Dr. Dino Höppner, Prof. Dr. Gerrit Frotscher
Rz. 148
Die einkommensteuerlichen Vorschriften enthalten eine Reihe von Bestimmungen, nach denen der Gewinnausweis, und damit die Versteuerung, trotz Realisation des Gewinns durch ein (entgeltliches) Umsatzgeschäft aufgeschoben wird. Der Grund für solche Ausnahmen liegt häufig in wirtschaftspolitischen Überlegungen.

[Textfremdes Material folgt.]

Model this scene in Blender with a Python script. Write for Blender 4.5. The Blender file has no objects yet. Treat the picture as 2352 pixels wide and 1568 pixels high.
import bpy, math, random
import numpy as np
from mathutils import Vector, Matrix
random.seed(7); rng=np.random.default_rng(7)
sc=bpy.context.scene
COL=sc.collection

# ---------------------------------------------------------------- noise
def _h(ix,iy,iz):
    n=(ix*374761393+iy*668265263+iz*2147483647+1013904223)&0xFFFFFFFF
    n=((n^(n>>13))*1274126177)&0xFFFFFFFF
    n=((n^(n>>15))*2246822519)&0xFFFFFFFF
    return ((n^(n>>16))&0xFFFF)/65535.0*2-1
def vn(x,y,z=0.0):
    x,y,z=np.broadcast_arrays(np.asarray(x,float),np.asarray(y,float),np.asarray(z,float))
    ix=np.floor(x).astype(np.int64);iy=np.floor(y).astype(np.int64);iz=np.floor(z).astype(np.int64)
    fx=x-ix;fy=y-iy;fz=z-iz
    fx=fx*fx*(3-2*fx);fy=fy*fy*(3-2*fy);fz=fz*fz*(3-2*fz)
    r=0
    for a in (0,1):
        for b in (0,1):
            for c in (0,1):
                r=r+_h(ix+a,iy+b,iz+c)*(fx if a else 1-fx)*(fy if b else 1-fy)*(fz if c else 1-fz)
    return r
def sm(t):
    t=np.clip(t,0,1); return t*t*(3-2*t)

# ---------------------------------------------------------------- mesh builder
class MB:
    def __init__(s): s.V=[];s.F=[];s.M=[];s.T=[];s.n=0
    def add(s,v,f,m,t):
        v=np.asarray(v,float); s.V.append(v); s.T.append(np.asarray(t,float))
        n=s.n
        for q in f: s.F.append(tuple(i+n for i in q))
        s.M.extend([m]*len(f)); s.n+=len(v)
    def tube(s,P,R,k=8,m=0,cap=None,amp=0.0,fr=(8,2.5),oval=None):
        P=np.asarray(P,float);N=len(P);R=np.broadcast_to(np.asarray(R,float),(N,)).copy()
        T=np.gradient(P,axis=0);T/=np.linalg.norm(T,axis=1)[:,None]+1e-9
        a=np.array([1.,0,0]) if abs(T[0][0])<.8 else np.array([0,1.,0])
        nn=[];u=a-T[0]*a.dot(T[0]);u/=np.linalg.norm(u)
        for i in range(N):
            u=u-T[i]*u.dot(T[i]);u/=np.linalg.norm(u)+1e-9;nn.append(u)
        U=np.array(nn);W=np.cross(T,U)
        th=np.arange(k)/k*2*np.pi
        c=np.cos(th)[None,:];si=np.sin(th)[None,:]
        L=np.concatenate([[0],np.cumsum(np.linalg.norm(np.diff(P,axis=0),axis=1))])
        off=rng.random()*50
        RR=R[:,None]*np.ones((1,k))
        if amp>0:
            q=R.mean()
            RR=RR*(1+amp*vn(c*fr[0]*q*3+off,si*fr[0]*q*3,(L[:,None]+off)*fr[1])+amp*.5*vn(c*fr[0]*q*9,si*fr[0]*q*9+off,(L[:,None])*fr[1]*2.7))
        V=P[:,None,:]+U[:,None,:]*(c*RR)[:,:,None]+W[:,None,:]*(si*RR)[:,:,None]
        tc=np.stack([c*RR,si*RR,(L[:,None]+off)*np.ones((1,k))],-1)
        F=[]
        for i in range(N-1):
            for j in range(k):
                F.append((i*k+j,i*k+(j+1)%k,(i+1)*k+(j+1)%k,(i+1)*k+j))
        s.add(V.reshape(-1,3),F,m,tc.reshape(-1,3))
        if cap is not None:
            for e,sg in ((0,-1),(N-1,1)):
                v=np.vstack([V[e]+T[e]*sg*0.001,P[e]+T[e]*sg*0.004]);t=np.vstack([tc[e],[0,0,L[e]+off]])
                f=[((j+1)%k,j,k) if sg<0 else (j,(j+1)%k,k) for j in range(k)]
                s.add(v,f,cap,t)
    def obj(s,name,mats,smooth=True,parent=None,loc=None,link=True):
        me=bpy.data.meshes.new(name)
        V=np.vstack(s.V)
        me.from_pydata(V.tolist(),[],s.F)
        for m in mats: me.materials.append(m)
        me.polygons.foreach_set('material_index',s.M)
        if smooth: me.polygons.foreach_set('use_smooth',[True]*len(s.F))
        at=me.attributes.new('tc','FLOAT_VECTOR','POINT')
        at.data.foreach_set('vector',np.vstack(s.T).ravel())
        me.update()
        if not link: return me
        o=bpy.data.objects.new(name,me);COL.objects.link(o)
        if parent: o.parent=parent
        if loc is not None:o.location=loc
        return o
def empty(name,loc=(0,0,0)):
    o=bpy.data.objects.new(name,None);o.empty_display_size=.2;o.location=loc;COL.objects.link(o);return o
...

Das Vermögen soll weiterhin, ohne steuerliche Belastung, dem Unternehmen dienen können.
Rz. 149
Der Tausch von Wirtschaftsgütern führt grundsätzlich zur Gewinnrealisierung bei beiden Partnern des Tauschs; während der hingegebene Gegenstand zum Buchwert aus dem Betriebsvermögen ausscheidet, ist der erworbene Gegenstand mit den Anschaffungskosten einzubuchen. Die Anschaffungskosten bestehen in dem gemeinen Wert (nicht: dem Buchwert) des hingegebenen Wirtschaftsguts (§ 6 Abs. 6 EStG), in Höhe der Differenz zwischen Buchwert und gemeinem Wert tritt also Gewinnrealisierung ein (Rz. 100). Dadurch ist das Tauschgutachten des BFH v. 16.12.1958, I D 1/57 S, BStBl III 1959, 30 ersetzt worden, wonach bei Kapitalanteilen eine Gewinnrealisierung bei Wert-, Art- und Funktionsgleichheit vermieden werden konnte..
Rz. 150
Dagegen hat die Reinvestitionsrücklage (§ 6b) die Funktion, eine durch die Besteuerung nicht beeinträchtigte Neuorganisation der betrieblichen Investitionsmittel zu ermöglichen (ausführlich dazu § 6b EStG Rz. 2f.).
Rz. 151
Aus dem gleichen Gedanken heraus regelt R 6.6 Abs. 4 EStR 20212 mit der Rücklage für Ersatzbeschaffung einen Sonderfall. Wenn ein Wirtschaftsgut gegen den Willen des Stpfl. (z. B. durch höhere Gewalt, staatlichen Eingriff) aus dem Betriebsvermögen gegen Entschädigung ausscheidet, soll diese Entschädigung nicht besteuert werden, damit sie in vollem Umfang für die Anschaffung eines funktionsgleichen Wirtschaftsguts zur Verfügung steht. Die durch die Entschädigung aufgedeckten stillen Reserven erhöhen die Leistungsfähigkeit des Stpfl. nicht, wenn und soweit die Entschädigung zur Anschaffung eines funktionsgleichen Ersatzwirtschaftsguts verwandt wird (Rz. 268ff.).
Rz. 152
Schließlich ermöglichen die verschiedenen Tatbestände des UmwStG in gewissem Rahmen eine Neuorganisation ganzer Unternehmen oder abgrenzbarer Teile (Teilbetriebe) durch Umwandlung oder Verschmelzung ohne Gewinnrealisierung.
Rz. 153
Auf einem ähnlichen Grundgedanken beruht § 6 Abs. 3 EStG. Diese Vorschrift ermöglicht die unentgeltliche Übertragung eines Betriebs, Teilbetriebs oder eines Mitunternehmeranteils ohne Gewinnrealisierung. Ihr liegt die Vorstellung zugrunde, dass eine Aufdeckung der stillen Reserven nicht erforderlich ist, wenn der betriebliche Zusammenhang trotz der Übertragung erhalten bleibt und damit eine spätere Versteuerung der stillen Reserven, wenn auch bei einer anderen Person, dem Erwerber, sichergestellt ist. Konsequent ordnet daher § 6 Abs. 4 EStG bei der unentgeltlichen Übertragung einzelner Wirtschaftsgüter die Gewinnrealisierung an, weil hier der betriebliche Zusammenhang nicht gewahrt ist, das einzelne Wirtschaftsgut stattdessen aus einem Betriebsvermögen ausscheidet und in ein anderes überführt wird.